There has been a true lack of sincerity in almost everything pushed through the Congress when the Republicans held both the White House and both houses of Congress. President Bush appeared sincere in his belief that there were weapons of mass destruction in Iraq. However, from insider accounts, we now know the Bush administration knew that it was stretching the truth and the plan to invade Iraq has been in preparation as soon as Bush started office. 9/11 provided them a vehicle for using their Iraqi invasion plan.
The Republicans in Congress had sought to increase the power of law enforcement to be tough on crime for years. These measures included providing police more latitude in warrant-less searches, the ability to hold suspects for longer periods of time for questioning, and increase NSA's ability to listen in on Americans. When 9/11 shocked the nation, the Republicans in Congress used it to sincerely ask for the Patriot Act and pass legislation that many Republicans had been working on for years prior. The Patriot Act was sincerely argued as a solution to make the nation safer when it was in actuality a laundry list of things Republican lawmakers had always wanted.
Another example is the sincere look that Republicans use when they say they want to help the nation decrease its dependence on foreign oil through off shore drilling. Republicans have been arguing for off-shore drilling for decades before the current energy crisis. It is a fact that off-shore oil drilling will NOT lower the U.S.' dependence on foreign oil for at least a decade, due to the need to explore, identify sites, analyze the quality of oil from the site, approve construction of the oil platform, construct the oil platform, drill for oil, build refineries to refine the oil and then sell the oil in the United States. In the end, it is estimated that even if we allow oil companies to dot the nation's coastlines with oil platforms, the oil increases would make a small dent in lowering our dependence on foreign oil, because of the escalating purchasing from China and other industrializing nations would take up the slack. So, off shore oil drilling is actually a non-solution, even though uninformed Republicans, working for oil companies, have been told it will help.
Change is not implementing a bunch of old solutions. Innovation is not found in the closet of old Republican legislation. Political Conservatism is not innovation or change.
Conservatism must be downgraded to a bad idea. Liberalism, innovation and change must be renewed as words of hope.
In a nation where the top 80% of wealthiest corporations pay no taxes, and the middle class pays the vast majority of taxes that sustain the nation, isn't the United States ready for a "New Deal"?
HOOVER & FDR
When the nation entered the Great Depression, Hoover attempted classic Republican ideas to fix the economy like advocating for volunteerism -- a large part of the Republican's solution for the Great Depression was "volunteerism" because they could not conceive of a bigger role for government.
Over the last 40 years, anyone who even attempts to take FDR's New Deal programs away, like Social Security from retirees, might as well jump off a political cliff. Conservatives don't like to remember that some of our government institutions would never have existed if Conservatives had been allowed to stop all innovations in public policy solutions.

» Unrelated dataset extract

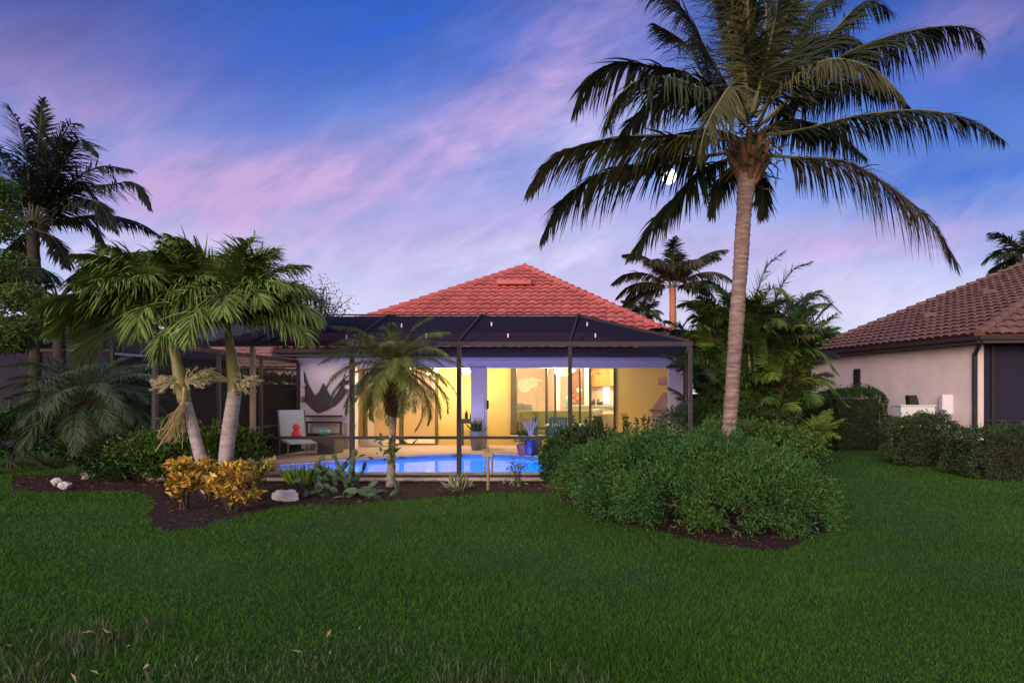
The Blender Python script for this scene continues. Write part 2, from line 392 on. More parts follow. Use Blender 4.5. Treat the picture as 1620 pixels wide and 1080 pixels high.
# ------------------------------------------------------------------ ground, patio, pool
HY = 18.9          # front of the lanai
FY = 12.35         # front screen wall of the pool cage
LX0, LX1 = -10.0, 1.57
def sheet(name, outer, holes, z, m, **kw):
    bm = bmesh.new(); ed = []
    for ring in [outer] + holes:
        vs = [bm.verts.new((x, y, z)) for x, y in ring]
        ed += [bm.edges.new((vs[i], vs[(i + 1) % len(vs)])) for i in range(len(vs))]
    bmesh.ops.triangle_fill(bm, use_beauty=True, use_dissolve=False, edges=ed)
    for f in bm.faces:
        if f.normal.z < 0: f.normal_flip()
    me = bpy.data.meshes.new(name); bm.to_mesh(me); bm.free(); me.materials.append(m)
    o = bpy.data.objects.new(name, me); COL.objects.link(o)
    if kw.get('parent'):
        o.parent = kw.pop('parent'); me.transform(Matrix.Translation(-o.parent.location))
    return props(o, **kw)
pc = [(-8.05, 14.3), (-7.2, 15.3), (-5.9, 16.5), (-4.6, 17.1), (-3.3, 16.95), (-2.2, 16.2), (-1.2, 15.7), (0, 15.4), (.5, 14.6), (.3, 13.6), (-.6, 13.12),
      (-2.5, 13.02), (-4.5, 13.02), (-6.3, 13.1), (-7.5, 13.45)]
pool = smooth_path([(x, y, 0) for x, y in pc + pc[:1]], 90)[:-1, :2]
cen = pool.mean(0)
def off(poly, d):
    p = np.asarray(poly); t = np.roll(p, -1, 0) - np.roll(p, 1, 0); t /= np.linalg.norm(t, axis=1)[:, None]
    n = np.stack([t[:, 1], -t[:, 0]], 1)
    if ((p + n - cen) ** 2).sum() < ((p - cen) ** 2).sum(): n = -n
    return p + n * d
pool_out = off(pool, .32)
tl = lambda a: [tuple(map(float, q)) for q in a]
sheet('lawn', [(-900, -60), (900, -60), (900, 1500), (-900, 1500)], [tl(off(pool, .15))], -.066, M['lawn'], kind='structure')
# patio deck: a slab with the pool cut out
DX0, DX1 = -9.45, 1.30
deck_o = [(DX0, FY - .08), (DX1, FY - .08), (DX1, HY - .002), (DX0, HY - .002)]
sheet('patio_deck', deck_o, [tl(off(pool, .30))], 0.0, M['deck'], kind='structure')
e = MB()
for a, b in zip(deck_o, deck_o[1:] + deck_o[:1]): e.add([(*a, -.2), (*b, -.2), (*b, 0), (*a, 0)], [(0, 1, 2, 3)])
e.build('patio_edge', M['coping'], kind='structure')
sp_ = thing('swimming_pool', (*cen, 0), 'curved swimming pool of glowing blue water set in the screened patio', 'swimming pool')
n_ = len(pool); ring = lambda p, z: [(x, y, z) for x, y in p]
b = MB(); b.add(ring(pool, -.08) + ring(pool, -1.25), [(i, (i + 1) % n_, n_ + (i + 1) % n_, n_ + i) for i in range(n_)]); b.add(ring(pool, -1.25), [tuple(range(n_))])
b.build('basin', M['plaster'], sp_, smooth=False)
b = MB(); q = off(pool, -.005); b.add(ring(q, .0) + ring(q, -.085), [(i, (i + 1) % n_, n_ + (i + 1) % n_, n_ + i) for i in range(n_)]); b.build('tile_band', M['tile_band'], sp_)
b = MB(); b.add(ring(pool, .022) + ring(pool_out, .022), [(i, (i + 1) % n_, n_ + (i + 1) % n_, n_ + i) for i in range(n_)])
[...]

Unless McCain starts creating a plan to create real change, he might as well be Herbert Hoover.
THE POLITICS OF CHANGE
Six months ago when I wrote The Politics of Change (due out in paperback at Amazon.com in mid-September 2008), I never dreamed that both the Republican and Democratic Parties would be fighting for the change mantel, in effect agreeing that "change" not "experience" was the key to winning the election.